When asked how she felt about the tradition of saying grace before the Thanksgiving meal, Ms. Rawoas said that it came naturally: “That’s an essential part of our prayer. We do it five times a day and before we eat anything. So with Thanksgiving culture and us, we’re doing this most of the time anyway.”
Abbye Churchill, Brooklyn, N.Y.
For Abbye Churchill, 35, an artist and writer who works with food, textiles and plants, the eye eats first. “I think of beauty and food as an entire aesthetic experience,” she explained. “I’ll think of the menu, and then I’ll build the backdrop into the menu. But when I’m thinking about the menu, I’m thinking about color.”
This year’s color-and-texture-rich menu includes brussels sprouts and maitake mushrooms with black garlic-date vinaigrette; roasted carnival squash and radicchio with feta, mint, pomegranate and a vinaigrette made with chestnut honey, rhubarb and Sichuan peppercorns; salad with apple, endive and pansies; five-day Danish rye bread that she made with her fiancé, Erikk Geannikis, who produces the philosophy, politics and culture podcast The Relentless Picnic; and, to drink, a colorful CBD-laced punch.
No turkey? “I’m not anti-bird,” she explained. “I just don’t actually like Thanksgiving food.” When pushed, Ms.
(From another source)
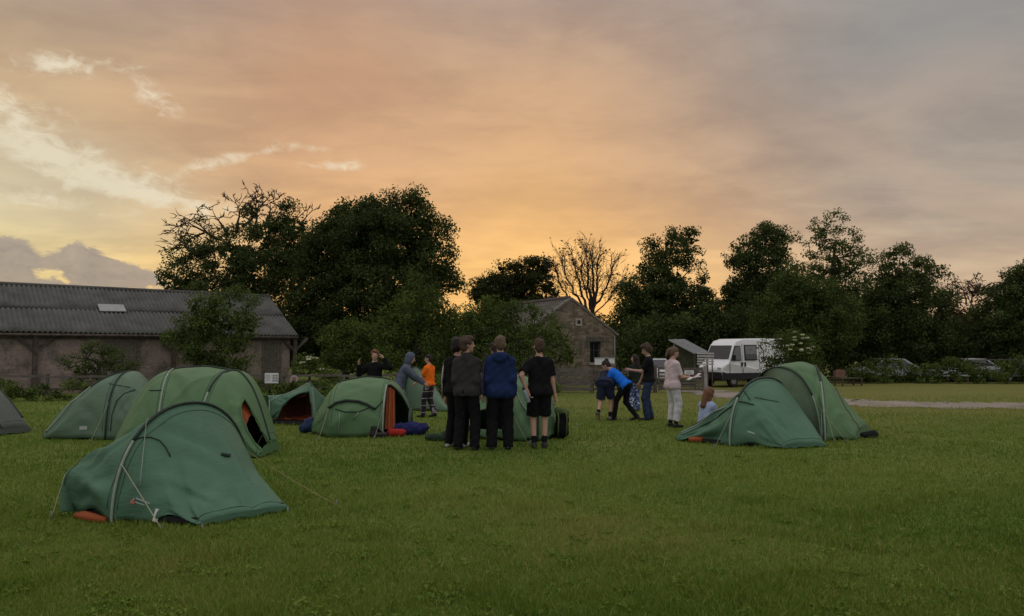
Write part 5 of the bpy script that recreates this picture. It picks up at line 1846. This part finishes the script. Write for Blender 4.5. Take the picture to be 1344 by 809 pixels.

Churchill said, “I don’t mind doing a turkey, but it seems like a whole lot of hullabaloo. Not my jam!”
Designing things for the table is her jam (though she makes jam, too). She made some of the ceramics she uses, and wove the place mats from cotton handspun from dead-stock textile waste that she dyed using indigo and cochineal from Oaxaca and flowers from Maine.
The meal itself has an untraditional arc. “I like to have a rolling food situation so it’s like, ‘And then this dish, and then this dish!’ ” said Ms. Churchill. She also sets up “grazing tables” of nuts, olives and pickled garlic scapes around the apartment to allow for extended snacking, and talking, before and after the meal.
“One of the things I don’t like about Thanksgiving is the drama of the meal itself,” she said. “The point of having people over is to sit around and talk. You don’t get that much leisure time, especially in New York.”